La prima cittadina di Torino ha parlato ai microfoni di Centocittà su Radio1, spiegando il motivo per cui ha rifiutato un incarico nel nuovo esecutivo: "Il sindaco è sindaco, rimane in trincea, quindi bisogna assolutamente portare a termine il proprio mandato"
“Effettivamente mi ha chiamata Luigi (Di Maio ndr.) proponendomi di entrare nella squadra di governo“, ma “sono stata eletta per fare la sindaca e ne sono orgogliosa”. Così la prima cittadina di Torino, Chiara Appendino, ha spiegato ai microfoni di Centocittà, su Radio1, prima di essere stata invitata a far parte del nuovo esecutivo e poi i motivi del rifiuto.
“Sono stata molto sorpresa della cosa e ho condiviso con lui alcune riflessioni. La prima è che il sindaco è sindaco, rimane in trincea, quindi bisogna assolutamente portare a termine il proprio mandato”, ha proseguito l’esponente del Movimento 5 stelle. Inoltre, ha detto ancora, “ho dei progetti da portare a conclusione“. Tanti, ha ricordato, quelli avviati con il Conte 1, con cui, “ho lavorato bene”: “Come le Atp Finals di tennis e l’area di crisi che dovrebbe portare sul territorio circa 150 milioni di euro per il rilancio dell’industria dell’automotive e dell’aerospazio. Ovviamente mi aspetto che con questo governo si possa procedere e accelerare”. La fiducia comunque è piena. “Come Città, sono contenta che ci sia un nuovo governo – ha ribadito Appendino – andare al voto non sarebbe stata una risposta congrua, sono convinta che sia un’ottima squadra, il presidente Conte si è fatto conoscere negli ultimi 14 mesi, sono certa che farà bene”.
La Appendino ha poi sottolineato il ministero già ottenuto dalla città di Torino, quello dell’Innovazione, assegnato all’assessora della sua amministrazione, Paola Pisano. “È un bel riconoscimento, la città si è fatta riconoscere per la sua capacità di puntare sull’innovazione e adesso diventa un modello per il paese”.

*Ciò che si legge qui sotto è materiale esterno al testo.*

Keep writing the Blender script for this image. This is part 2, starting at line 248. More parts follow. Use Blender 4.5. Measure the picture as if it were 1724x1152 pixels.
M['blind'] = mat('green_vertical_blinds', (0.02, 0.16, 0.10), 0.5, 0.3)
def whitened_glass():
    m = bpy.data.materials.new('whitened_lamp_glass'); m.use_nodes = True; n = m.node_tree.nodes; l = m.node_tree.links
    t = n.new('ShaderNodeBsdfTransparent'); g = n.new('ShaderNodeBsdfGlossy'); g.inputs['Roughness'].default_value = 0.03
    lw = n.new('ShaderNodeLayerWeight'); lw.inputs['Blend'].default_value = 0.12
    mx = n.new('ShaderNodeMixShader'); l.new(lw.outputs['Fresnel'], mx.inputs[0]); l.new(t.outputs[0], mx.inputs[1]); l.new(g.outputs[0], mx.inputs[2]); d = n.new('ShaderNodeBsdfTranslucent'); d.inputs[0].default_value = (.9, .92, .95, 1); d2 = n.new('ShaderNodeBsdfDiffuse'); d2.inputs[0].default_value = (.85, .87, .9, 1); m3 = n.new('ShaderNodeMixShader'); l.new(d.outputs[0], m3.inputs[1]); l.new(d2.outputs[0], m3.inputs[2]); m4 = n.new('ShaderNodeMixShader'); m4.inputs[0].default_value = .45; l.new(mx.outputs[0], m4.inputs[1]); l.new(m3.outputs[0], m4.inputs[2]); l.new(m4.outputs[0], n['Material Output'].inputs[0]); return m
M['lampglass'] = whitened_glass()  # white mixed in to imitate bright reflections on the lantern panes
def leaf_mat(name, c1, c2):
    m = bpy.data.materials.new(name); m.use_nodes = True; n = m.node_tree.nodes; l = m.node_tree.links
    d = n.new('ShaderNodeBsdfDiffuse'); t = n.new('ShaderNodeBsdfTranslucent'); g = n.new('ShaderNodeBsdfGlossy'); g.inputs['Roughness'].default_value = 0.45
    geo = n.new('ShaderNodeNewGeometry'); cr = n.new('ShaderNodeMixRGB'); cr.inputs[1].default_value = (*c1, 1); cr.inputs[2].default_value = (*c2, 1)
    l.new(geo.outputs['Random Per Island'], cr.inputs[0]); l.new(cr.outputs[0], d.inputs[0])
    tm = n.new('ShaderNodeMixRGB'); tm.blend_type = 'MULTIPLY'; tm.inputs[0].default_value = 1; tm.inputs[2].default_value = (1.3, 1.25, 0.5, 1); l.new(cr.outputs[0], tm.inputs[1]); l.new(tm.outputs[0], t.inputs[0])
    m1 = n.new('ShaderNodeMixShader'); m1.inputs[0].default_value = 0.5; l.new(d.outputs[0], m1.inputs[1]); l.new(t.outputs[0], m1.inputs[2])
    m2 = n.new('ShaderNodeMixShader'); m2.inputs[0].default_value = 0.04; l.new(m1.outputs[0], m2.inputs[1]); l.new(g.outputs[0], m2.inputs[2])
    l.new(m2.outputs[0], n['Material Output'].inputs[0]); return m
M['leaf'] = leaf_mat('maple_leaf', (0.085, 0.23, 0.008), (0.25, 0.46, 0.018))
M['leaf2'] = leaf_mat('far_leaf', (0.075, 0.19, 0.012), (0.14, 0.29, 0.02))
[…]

La prima cittadina ha poi approfondito alcune delle problematiche centrali del nuovo esecutivo: “Sull’immigrazione il tema non è porti aperti o porti chiusi ma costruire una politica che sia condivisa con la Ue e, dunque, con sistemi di ricollocamento“. “La questione – ha concluso, ricordando il progetto che a Torino ha portato allo sgombero e ricollocazione delle palazzine occupate dell’ex Moi – non è se apro o no i porti ma che tipo di accoglienza offro alle persone che arrivano e nell’ottica di una revisione più condivisa del decreto sicurezza bis di cui ha parlato anche il Quirinale, che tipo di percorso offro a loro”.